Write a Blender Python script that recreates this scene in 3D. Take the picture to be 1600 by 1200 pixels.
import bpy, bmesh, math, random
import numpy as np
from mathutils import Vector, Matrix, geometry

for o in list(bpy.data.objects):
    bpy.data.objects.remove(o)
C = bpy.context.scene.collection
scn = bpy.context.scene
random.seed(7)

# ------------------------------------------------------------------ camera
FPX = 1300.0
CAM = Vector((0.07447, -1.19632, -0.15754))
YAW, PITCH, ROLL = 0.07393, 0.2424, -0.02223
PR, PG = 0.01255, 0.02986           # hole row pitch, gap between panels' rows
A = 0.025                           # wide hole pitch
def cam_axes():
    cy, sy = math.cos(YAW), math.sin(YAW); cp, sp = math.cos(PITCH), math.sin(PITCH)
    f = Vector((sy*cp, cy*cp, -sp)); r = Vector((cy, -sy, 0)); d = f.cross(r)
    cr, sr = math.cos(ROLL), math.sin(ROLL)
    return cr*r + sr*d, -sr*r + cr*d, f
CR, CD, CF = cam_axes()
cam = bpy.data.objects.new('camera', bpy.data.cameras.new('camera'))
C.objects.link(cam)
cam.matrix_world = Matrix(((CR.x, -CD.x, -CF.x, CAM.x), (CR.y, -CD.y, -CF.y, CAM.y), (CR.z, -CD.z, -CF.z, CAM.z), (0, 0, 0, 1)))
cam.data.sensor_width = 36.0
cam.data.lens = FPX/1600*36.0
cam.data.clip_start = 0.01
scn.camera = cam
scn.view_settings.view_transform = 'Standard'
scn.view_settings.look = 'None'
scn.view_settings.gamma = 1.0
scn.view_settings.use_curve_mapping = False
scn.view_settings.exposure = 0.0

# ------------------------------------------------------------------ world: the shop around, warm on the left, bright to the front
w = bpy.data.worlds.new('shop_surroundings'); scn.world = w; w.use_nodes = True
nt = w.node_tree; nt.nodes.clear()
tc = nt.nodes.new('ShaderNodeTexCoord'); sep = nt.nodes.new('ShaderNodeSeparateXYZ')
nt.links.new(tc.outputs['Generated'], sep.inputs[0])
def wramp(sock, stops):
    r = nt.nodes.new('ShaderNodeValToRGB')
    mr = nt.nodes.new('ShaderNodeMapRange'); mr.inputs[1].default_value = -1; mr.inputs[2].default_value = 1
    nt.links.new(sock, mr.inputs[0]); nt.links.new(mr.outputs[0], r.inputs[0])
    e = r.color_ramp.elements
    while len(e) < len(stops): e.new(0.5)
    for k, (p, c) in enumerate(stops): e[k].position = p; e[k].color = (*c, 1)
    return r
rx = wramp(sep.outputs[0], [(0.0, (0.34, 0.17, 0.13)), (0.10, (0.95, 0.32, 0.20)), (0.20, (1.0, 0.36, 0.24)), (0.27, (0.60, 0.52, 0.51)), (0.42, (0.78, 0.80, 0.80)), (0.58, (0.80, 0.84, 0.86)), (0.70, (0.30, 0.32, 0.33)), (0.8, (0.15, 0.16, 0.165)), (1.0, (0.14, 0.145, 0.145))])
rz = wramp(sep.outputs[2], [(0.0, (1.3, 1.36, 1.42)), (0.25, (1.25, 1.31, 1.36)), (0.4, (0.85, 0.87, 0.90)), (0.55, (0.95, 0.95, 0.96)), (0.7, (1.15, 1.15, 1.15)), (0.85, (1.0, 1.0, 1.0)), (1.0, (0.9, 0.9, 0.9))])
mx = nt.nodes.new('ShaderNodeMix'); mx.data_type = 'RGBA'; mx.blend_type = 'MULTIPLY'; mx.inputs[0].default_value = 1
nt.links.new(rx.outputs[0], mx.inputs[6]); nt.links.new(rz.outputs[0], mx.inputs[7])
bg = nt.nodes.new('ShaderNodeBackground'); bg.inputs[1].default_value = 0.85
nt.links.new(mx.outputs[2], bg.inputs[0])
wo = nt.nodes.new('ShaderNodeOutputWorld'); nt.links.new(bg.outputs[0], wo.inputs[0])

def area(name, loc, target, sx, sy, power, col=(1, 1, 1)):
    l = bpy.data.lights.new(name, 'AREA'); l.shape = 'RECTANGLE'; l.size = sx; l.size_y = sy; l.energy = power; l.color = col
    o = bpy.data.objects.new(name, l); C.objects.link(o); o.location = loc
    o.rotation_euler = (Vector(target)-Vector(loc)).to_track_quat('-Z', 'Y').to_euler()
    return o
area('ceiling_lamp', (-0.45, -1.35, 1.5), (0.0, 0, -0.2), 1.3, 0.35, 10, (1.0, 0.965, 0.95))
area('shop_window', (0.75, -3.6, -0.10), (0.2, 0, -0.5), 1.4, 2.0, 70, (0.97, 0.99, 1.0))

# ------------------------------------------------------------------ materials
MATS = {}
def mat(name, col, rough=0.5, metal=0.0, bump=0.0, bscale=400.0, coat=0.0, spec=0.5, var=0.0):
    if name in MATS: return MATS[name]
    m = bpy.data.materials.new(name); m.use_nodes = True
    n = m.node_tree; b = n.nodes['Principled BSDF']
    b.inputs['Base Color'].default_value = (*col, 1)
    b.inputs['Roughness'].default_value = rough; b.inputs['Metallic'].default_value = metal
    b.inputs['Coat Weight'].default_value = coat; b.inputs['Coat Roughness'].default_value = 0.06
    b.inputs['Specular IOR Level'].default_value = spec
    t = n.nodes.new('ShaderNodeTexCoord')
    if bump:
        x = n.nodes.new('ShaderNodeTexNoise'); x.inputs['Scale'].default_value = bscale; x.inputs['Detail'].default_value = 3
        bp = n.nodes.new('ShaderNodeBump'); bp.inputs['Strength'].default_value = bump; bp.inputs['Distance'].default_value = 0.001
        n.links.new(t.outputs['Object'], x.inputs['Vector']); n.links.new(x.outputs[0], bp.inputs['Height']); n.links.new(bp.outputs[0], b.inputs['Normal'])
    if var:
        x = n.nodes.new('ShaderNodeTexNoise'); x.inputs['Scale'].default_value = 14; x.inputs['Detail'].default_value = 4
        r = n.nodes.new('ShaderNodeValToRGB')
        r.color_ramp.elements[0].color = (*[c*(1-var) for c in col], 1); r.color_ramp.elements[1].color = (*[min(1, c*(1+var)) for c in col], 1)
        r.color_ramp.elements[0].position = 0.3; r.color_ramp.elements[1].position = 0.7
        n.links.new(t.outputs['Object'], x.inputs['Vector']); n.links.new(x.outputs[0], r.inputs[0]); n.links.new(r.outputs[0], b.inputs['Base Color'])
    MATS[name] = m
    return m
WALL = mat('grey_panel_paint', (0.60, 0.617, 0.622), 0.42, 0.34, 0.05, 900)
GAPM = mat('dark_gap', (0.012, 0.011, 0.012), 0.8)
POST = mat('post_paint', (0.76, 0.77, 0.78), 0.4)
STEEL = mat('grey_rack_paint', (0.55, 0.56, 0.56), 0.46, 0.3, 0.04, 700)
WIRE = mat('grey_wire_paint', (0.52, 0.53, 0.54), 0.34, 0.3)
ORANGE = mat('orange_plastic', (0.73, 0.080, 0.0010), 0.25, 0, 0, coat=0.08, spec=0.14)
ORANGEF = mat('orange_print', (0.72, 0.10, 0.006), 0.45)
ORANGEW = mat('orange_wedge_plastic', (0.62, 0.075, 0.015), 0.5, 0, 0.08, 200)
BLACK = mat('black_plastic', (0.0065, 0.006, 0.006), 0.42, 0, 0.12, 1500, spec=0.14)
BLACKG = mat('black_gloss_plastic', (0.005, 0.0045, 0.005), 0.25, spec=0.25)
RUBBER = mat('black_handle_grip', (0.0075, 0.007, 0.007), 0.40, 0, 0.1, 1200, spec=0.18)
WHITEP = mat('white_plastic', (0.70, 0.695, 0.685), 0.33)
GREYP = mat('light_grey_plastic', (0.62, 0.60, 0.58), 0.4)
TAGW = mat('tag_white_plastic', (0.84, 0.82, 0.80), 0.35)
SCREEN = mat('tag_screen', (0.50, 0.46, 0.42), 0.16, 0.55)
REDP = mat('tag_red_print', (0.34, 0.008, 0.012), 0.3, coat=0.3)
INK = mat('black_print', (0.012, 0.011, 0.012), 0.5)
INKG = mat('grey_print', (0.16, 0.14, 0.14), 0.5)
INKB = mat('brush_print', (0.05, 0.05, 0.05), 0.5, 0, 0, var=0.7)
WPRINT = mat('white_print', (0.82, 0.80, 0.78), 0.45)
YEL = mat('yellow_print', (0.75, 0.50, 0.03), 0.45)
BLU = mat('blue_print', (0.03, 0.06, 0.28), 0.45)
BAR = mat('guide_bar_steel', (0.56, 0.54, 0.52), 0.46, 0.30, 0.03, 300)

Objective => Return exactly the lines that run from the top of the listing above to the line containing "random.seed(7)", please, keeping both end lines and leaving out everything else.

Output for this exercise =>
Write a Blender Python script that recreates this scene in 3D. Take the picture to be 1600 by 1200 pixels.
import bpy, bmesh, math, random
import numpy as np
from mathutils import Vector, Matrix, geometry

for o in list(bpy.data.objects):
    bpy.data.objects.remove(o)
C = bpy.context.scene.collection
scn = bpy.context.scene
random.seed(7)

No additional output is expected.